Хотя офицер Рами был таким злым человеком, какого только можно представить, следователем он был разумным, поэтому больше никогда не спрашивал меня о покушении на президента или о фотографиях, которые они нашли на моем жестком диске. Теперь я жалел, что не вызвал никаких подозрений и не заставил себя выглядеть виновным, чтобы меня экстрадировали обратно в Мавританию. Это была безумная и отчаянная идея, и не думаю, что мавританцы подыграли бы мне, потому они точно знали, что я ничего не планировал против президента. Но когда мое положение в иорданской тюрьме ухудшилось, я подумал о том, чтобы признаться, что в Мавритании проходит операция со спрятанной взрывчаткой. Идея была в том, чтобы попробовать вернуться в Мавританию.
— Не делай этого! Просто прояви терпение и помни, что Аллах наблюдает за тобой, — сказал один охранник, когда я обратился к нему за советом.

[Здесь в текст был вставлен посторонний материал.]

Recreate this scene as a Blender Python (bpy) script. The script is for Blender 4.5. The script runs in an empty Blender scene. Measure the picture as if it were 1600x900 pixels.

К тому времени у меня было много друзей среди охранников, они сообщали мне обо всех последних событиях и рассказывали мне об иорданской культуре, о методах пыток в тюрьме, и объяснили, кто есть кто среди следователей.
Охранникам было строго запрещено контактировать с заключенными, но они всегда нарушали это правило. Они пересказывали мне самые свежие шутки и предлагали сигареты, от которых я отказывался, потому что не курю. Они рассказывали о других заключенных, о своих делах и личной жизни, свадьбах, детях и социальной жизни в Иордании. Из разговоров с ними я узнал почти все о жизни в Аммане. Еще они приносили мне самые лучшие книги из библиотеки, даже Библию. Я попросил ее, потому что хотел изучить книгу, которая, должно быть, сформировала образ жизни американцев. В Иордании достаточно приличное собрание книг, хотя некоторые и предназначены для пропаганды иорданского короля. Самым лучшим в книгах было то, что заключенные передавали с их помощью записки и успокаивали друг друга приятными словами, оставленными в книге. Я не знал никого из заключенных, но первое, что я всегда делал, это просматривал всю книгу и искал в ней записки. Я запомнил их все.
Охранники в основном были набраны из племени бедуинов, которые известны своей исторической преданностью королю. Они получали очень маленькую зарплату — около 430 долларов в месяц. Хотя это и считается большой зарплатой в Иордании, охранник не смог бы содержать семью без дополнительной подработки. Но, прослужив 15 лет, охранник может либо уйти на пенсию и получать половину от своей зарплаты, либо продолжить работать, получая пособие и обычную зарплату сверху. Охранники входят в состав Иорданских элитных спецслужб и проходят все возможные тренинги за границей. Женщин в спецслужбы, кстати, не берут.
Охранники должны были провожать заключенных из одной камеры в другую, в допросные, в душ или на свидания с родителями, которые проводились по пятницам. Я ужасно расстраивался, когда видел, что кто-то встречается со своей семьей, в то время как я раз за разом лишаюсь этого права. Охранники более низких рангов отвечали за надзор, один был ответственным за походы в продуктовый магазин. Каждую субботу ответственный за покупки охранник ходил от камеры к камере, записывая, что каждый заключенный хочет купить. Можно было заказать сок, молоко, конфеты, нижнее белье, полотенца — и в целом все. Если у тебя было достаточно денег, ты получал то, что заказывал, если нет, то нет. У меня было с собой около 87 долларов, когда меня отправили в Иорданию, чего, кажется, было достаточно для моих скромных покупок. Однажды, когда охранник проходил мимо с этим списком, я заметил там свое имя и статус: «Участие в террористических атаках».